Thursday, April 15, 2010

View from My Window

by Emilie Oyen


When you live in New York City, and you have two little children and a working husband, and there is no maid nor nanny but just you to wash and clean and wipe and soak and nurture and discard and scrape and return and store and recycle and bottle and burn and bemoan... well, there is a lot of thinking time, and often thoughts drift to terror and fear of the end of nature.

For example, I have been told that food discarded into the trash and sent to a landfill does not necessarily decompose. And I am aware that a massive, two-Texases-sized sludge-y plastic-y landfill exists out in the Pacific Ocean. These two facts haunt me as I clean up after dinner. On certain days, I feel that massive, Texas-sized landfill growing on my mind. Is it because---as the consumer and cleaner for one small family domain---I am aware of our significant consumer role that contributes to this destruction? Is it because, as a mother, I worry for the earth's health beyond my own lifetime? Who knows, but carrying this burden of guilt and fear---combined with my limited actions to address it (farmer's market, reusable grocery bags, recycling)---I've come to regard myself as a "Paralyzed Environmentalist." Full of concern: too scared to do much about it. I suspect there is an entire breed of us.

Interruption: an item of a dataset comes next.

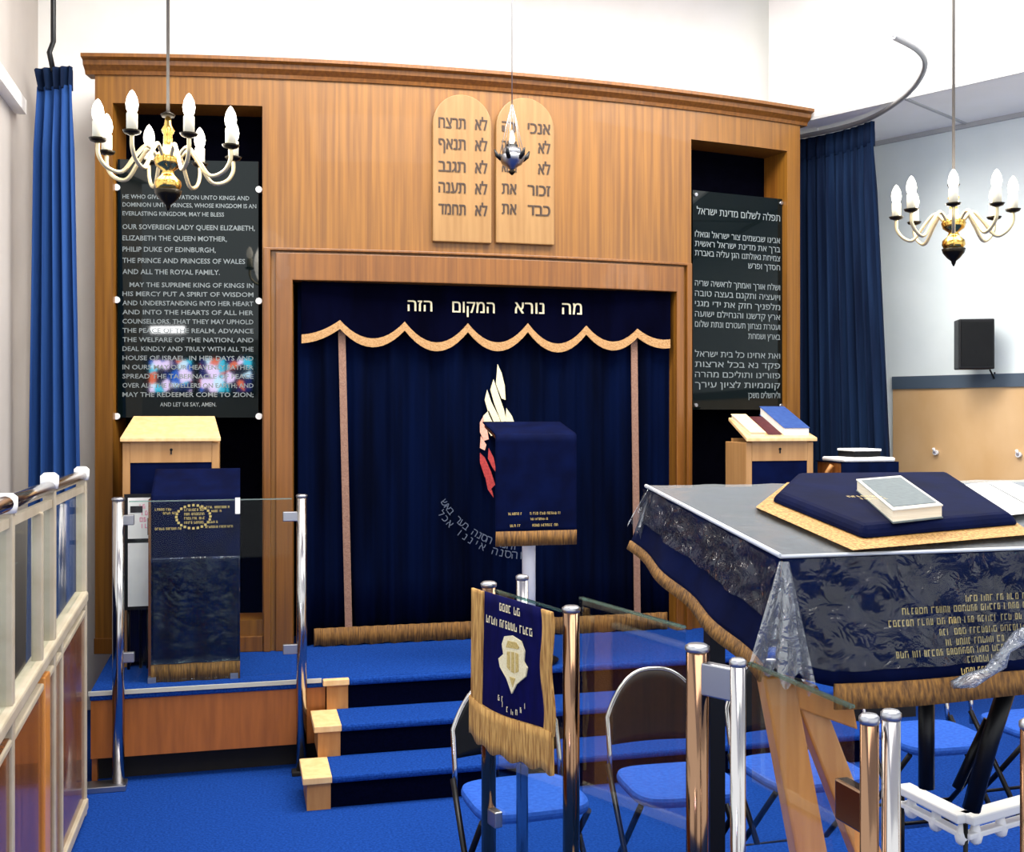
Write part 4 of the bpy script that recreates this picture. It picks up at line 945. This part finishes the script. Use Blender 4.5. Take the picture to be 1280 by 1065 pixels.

Alas, one day while I circled my apartment muttering to

myself about bananas that have the audacity to come wrapped in plastic, my brother arrived, smuggling a Bokashi kitchen composter into the pristine environs of Upper East Side. They let you in with that? I asked. He smiled, I leapt! Easy, simple, earthy, and even sort of fun. It takes up a tiny corner in my tiny kitchen, and earns the space it keeps. It lightens our trash; it lightens my burden. I have already become friends with a community gardener who did a backflip when I asked if she would take anaerobic dirt, and who awaits my first delivery. And honestly, carrying out the simple process of mixing food scraps with Bokashi and mushing it into the compost makes me feel connected to the earth----at least in my thoughts.---which is, hopefully, a first step out of paralysis.


(Above photo, member of the future generation; simple indoor compost; brother's beer bottles.)